Il Grand Jury del distretto ovest della Pennsylvania ha denunciato cinque esperti informatici dell’esercito cinese per azioni illegali di hacking, spionaggio economico ed altre offensive che hanno coinvolto sei cittadini statunitensi operanti nell’industria nucleare, dei metalli e dell’energia solare.
Secondo l’accusa , le offensive cinesi condotte dai militari dell’unità 61398 di Shanghai avrebbero avuto l’obiettivo di carpire ad aziende americane segreti ed informazioni da passare poi alle controparti cinesi, tra cui imprese a partecipazione pubblica.
A preoccupare particolarmente le autorità a stelle e strisce, il fatto che stavolta sarebbe diretto il coinvolgimento dell’esercito cinese: si tratterebbe del primo caso giuridico che vede chiamati sul banco degli imputati degli ufficiali di uno stato straniero per attacchi informatici. Il Governo Obama non aveva mai tenuto nascosto l’ intenzione di rispondere direttamente ai cyberattacchi guidati da potenze straniere e in un recente studio ha dichiarato che sarebbero stati compromessi 40 programmi relativi alle armi legati al Pentagono e circa 30 progetti dedicati ad altre tecnologie del Dipartimento della Difesa.
La risposta di Pechino non si è fatta attendere: la Cina ha annunciato di aver sospeso la cooperazione con gli Stati Uniti nei gruppi di lavoro dedicati alla cybersicurezza e di riservarsi di attuare ulteriori rappresaglie “con l’evolversi della situazione”.

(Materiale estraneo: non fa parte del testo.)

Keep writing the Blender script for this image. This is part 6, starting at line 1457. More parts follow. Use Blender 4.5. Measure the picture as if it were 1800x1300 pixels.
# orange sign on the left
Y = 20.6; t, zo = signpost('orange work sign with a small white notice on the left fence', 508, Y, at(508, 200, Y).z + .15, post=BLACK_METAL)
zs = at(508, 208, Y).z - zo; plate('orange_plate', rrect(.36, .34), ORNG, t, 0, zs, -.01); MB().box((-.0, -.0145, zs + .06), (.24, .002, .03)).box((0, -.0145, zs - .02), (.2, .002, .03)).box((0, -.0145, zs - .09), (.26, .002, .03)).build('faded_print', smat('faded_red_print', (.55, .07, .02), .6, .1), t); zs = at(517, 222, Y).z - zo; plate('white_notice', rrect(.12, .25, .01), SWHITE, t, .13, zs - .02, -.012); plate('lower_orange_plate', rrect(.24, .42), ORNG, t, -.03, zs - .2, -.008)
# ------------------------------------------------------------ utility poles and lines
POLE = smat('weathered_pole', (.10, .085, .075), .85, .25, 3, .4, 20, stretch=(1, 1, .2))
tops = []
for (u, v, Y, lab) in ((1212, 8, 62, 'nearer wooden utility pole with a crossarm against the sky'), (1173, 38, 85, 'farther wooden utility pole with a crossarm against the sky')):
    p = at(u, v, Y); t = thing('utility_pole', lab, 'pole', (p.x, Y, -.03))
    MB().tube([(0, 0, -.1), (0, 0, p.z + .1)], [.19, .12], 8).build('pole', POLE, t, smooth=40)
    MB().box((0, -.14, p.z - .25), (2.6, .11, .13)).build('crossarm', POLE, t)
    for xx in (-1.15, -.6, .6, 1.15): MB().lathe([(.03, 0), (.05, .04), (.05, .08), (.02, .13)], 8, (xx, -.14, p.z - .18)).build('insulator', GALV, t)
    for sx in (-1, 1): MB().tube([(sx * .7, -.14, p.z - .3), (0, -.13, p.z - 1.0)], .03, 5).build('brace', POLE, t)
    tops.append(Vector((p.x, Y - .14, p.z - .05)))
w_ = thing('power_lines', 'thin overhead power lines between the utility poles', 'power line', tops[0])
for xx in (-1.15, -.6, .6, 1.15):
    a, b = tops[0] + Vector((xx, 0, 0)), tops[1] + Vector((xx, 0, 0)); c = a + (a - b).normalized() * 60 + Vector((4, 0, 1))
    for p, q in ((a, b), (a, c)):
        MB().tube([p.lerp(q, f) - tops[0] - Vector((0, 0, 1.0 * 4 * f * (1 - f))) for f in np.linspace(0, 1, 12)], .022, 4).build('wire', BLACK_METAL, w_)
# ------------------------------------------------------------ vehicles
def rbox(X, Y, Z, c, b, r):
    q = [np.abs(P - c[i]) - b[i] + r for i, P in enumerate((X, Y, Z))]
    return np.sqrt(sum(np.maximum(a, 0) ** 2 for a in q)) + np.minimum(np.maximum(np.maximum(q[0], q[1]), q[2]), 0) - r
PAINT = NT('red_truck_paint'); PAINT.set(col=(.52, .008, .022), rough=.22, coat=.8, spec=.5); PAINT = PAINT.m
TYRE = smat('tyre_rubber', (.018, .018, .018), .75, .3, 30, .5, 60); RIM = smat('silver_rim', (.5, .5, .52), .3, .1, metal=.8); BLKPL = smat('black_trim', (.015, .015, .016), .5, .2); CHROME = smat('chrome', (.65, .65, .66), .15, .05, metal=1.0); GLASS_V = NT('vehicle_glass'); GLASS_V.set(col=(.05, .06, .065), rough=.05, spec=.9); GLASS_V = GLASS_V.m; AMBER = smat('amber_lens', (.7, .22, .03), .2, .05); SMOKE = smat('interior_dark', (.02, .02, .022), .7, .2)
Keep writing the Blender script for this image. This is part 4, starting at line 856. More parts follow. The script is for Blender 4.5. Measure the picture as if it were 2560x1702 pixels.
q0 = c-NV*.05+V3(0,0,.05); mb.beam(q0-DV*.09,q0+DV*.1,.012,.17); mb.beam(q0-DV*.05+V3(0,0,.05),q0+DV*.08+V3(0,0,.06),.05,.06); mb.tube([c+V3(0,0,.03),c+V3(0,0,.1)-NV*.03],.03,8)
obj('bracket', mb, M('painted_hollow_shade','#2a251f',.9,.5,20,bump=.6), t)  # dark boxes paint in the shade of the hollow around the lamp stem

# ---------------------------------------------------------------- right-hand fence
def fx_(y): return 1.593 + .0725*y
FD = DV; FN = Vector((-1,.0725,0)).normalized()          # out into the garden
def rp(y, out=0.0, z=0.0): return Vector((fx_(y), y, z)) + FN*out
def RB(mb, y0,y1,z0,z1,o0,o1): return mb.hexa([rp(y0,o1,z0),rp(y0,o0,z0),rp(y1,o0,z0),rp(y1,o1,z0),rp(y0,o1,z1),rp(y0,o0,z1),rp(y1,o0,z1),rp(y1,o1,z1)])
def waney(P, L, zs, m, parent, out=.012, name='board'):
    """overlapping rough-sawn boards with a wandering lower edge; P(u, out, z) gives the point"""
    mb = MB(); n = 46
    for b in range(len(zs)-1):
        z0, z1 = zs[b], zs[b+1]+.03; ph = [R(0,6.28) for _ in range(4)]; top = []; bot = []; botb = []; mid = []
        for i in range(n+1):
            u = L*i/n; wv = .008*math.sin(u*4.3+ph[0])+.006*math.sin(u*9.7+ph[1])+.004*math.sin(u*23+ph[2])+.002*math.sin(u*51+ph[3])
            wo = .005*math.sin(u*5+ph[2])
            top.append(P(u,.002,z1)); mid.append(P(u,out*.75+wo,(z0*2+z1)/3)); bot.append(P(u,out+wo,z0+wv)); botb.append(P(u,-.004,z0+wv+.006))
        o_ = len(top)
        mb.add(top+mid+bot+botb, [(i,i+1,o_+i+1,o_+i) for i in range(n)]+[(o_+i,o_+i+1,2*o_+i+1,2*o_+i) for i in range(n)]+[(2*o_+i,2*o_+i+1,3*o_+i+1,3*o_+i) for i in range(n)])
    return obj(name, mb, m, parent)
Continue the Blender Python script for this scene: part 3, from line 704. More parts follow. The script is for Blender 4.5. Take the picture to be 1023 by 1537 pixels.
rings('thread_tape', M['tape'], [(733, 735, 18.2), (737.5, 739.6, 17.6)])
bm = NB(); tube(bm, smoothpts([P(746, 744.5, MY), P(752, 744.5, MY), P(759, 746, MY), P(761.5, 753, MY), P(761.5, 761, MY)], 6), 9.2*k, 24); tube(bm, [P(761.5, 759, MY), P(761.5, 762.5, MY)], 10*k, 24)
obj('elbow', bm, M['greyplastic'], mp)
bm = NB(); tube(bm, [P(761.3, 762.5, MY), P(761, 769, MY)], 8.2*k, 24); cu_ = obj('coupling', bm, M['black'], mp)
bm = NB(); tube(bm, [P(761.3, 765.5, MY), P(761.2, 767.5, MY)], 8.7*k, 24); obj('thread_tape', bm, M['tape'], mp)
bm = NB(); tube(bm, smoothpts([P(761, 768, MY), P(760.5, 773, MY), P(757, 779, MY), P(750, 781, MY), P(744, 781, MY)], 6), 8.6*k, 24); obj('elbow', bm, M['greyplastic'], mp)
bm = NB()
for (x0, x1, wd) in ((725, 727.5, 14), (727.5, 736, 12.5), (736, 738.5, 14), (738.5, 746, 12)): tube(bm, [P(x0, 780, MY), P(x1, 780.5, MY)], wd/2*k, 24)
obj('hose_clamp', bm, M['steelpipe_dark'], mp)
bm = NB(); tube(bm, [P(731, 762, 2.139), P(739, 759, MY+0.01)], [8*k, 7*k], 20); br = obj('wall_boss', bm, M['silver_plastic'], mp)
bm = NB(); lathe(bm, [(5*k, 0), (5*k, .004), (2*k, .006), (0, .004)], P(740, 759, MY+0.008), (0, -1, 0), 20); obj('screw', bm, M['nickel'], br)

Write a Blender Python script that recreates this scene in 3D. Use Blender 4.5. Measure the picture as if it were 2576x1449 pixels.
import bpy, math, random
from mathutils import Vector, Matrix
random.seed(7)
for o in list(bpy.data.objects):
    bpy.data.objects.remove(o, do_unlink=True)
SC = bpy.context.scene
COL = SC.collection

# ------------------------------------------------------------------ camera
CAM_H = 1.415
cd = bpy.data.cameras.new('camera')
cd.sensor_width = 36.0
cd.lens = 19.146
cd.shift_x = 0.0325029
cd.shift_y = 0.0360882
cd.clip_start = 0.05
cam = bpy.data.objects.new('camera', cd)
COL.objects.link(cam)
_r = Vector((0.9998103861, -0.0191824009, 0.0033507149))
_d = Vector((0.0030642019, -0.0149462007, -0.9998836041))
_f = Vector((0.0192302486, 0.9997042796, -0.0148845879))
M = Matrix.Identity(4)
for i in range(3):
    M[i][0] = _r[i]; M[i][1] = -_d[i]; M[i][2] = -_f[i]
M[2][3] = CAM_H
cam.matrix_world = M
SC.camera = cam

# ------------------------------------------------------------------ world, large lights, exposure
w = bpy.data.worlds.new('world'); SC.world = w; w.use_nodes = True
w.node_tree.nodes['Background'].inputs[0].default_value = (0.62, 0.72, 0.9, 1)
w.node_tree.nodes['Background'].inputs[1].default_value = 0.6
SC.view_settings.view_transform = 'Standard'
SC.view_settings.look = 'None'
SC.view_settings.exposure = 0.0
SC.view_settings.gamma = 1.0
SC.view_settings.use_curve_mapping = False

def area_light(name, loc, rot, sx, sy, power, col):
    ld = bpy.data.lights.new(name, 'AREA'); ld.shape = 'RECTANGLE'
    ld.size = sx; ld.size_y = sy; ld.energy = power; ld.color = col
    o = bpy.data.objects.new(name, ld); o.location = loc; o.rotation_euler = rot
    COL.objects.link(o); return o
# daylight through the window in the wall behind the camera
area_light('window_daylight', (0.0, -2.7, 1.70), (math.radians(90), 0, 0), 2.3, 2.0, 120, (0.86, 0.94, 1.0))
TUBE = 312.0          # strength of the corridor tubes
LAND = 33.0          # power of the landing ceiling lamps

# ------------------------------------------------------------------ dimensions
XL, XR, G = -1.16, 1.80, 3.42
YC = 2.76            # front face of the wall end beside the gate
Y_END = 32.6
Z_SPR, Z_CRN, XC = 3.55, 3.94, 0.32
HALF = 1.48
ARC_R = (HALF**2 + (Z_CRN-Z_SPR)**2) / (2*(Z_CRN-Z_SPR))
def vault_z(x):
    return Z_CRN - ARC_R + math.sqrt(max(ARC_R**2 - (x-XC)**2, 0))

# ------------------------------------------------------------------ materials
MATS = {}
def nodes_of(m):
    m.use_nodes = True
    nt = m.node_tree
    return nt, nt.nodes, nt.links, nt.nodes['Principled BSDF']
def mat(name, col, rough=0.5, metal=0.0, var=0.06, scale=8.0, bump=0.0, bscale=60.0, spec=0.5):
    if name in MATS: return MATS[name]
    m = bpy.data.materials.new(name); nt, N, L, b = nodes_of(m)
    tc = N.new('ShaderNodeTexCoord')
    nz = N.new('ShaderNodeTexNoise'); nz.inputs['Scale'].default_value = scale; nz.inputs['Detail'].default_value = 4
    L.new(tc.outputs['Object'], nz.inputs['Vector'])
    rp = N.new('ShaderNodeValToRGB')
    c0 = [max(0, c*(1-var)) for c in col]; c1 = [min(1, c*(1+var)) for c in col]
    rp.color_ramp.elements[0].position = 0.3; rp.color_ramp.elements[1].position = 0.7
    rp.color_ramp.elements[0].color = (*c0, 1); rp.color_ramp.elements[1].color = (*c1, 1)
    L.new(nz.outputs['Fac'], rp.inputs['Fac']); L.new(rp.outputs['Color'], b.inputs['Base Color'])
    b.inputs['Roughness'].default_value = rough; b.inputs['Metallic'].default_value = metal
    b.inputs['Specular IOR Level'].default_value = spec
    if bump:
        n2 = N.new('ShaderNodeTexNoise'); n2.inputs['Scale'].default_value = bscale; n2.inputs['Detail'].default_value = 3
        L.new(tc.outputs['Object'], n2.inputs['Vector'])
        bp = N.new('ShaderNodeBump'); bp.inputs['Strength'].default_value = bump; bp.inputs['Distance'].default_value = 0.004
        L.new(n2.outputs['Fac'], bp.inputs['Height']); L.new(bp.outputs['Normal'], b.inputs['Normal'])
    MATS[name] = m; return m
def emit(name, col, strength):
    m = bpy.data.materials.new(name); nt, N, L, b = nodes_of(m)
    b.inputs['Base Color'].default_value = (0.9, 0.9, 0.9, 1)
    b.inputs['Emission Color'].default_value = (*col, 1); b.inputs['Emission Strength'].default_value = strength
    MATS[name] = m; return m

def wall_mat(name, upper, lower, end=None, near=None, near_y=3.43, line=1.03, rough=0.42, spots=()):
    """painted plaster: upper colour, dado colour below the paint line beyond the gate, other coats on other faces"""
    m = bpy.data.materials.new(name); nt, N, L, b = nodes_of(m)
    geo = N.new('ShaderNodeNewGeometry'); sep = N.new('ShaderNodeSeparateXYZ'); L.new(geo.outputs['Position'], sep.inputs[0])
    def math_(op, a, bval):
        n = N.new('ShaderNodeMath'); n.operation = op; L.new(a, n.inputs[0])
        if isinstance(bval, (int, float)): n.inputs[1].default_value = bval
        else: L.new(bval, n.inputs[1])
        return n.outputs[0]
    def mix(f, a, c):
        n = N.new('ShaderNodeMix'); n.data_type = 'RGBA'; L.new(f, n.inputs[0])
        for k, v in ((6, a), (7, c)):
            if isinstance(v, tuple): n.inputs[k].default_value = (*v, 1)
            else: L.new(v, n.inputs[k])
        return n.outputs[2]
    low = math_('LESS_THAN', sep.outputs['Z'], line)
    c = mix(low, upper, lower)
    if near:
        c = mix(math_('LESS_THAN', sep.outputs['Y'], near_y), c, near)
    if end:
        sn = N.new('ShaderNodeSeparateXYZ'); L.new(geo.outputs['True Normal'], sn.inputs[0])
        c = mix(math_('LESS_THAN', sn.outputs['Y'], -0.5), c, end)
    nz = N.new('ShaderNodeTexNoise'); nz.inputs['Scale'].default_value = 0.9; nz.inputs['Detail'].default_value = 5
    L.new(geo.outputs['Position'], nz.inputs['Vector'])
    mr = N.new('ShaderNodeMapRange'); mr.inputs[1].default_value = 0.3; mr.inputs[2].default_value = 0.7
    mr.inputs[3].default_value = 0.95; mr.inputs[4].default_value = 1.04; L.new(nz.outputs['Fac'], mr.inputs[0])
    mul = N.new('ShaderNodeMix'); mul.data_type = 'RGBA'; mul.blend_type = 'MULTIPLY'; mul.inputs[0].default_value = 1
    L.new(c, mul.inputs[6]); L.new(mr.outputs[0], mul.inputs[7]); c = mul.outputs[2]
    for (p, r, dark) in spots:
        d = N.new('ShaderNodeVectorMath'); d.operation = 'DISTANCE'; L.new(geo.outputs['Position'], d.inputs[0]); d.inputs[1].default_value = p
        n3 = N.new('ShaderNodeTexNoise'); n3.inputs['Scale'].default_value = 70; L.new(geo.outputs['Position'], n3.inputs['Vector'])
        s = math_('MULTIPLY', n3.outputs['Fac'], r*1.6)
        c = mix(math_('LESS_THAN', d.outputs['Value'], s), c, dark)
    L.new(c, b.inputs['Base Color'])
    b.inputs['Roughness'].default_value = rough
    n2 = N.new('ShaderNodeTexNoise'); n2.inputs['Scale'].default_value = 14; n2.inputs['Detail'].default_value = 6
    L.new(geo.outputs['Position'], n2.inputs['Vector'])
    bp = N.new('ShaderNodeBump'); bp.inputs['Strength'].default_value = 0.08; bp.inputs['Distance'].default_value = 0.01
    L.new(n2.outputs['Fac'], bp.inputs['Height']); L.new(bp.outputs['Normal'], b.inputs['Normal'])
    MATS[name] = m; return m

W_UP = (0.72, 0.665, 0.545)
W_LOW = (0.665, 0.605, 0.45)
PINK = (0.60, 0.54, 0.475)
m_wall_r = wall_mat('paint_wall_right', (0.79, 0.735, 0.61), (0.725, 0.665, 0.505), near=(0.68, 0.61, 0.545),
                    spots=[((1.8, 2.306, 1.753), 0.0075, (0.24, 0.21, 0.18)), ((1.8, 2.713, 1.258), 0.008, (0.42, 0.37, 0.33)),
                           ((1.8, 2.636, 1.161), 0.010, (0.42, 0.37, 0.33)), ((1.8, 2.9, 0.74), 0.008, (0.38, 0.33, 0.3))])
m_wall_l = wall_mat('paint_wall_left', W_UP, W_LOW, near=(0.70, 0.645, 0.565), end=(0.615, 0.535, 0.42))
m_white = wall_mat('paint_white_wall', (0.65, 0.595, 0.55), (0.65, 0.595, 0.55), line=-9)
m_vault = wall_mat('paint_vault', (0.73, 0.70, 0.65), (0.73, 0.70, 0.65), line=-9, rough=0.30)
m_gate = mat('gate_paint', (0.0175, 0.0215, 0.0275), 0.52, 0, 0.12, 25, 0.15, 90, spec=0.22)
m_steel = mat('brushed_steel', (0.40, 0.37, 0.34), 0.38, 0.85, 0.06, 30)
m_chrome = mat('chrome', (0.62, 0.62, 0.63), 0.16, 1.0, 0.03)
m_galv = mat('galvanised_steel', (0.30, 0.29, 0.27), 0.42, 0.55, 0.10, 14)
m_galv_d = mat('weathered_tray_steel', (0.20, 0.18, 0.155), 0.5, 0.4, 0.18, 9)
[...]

Inoltre, il Ministro degli Esteri cinese ha rispedito al mittente le accuse affermando che “la Cina è vittima di diverse incursioni informatiche perpetrate dagli Stati Uniti, di intercettazioni e di sorveglianza illegale”, come d’altronde dimostrerebbero gli ultimi documenti divulgati in riferimento al Datagate e le accuse di aziende a stelle e strisce come Cisco, che continuano a chiedere a Washington regole chiare che impediscano le ingerenze e lo spionaggio della National Security Agency (NSA).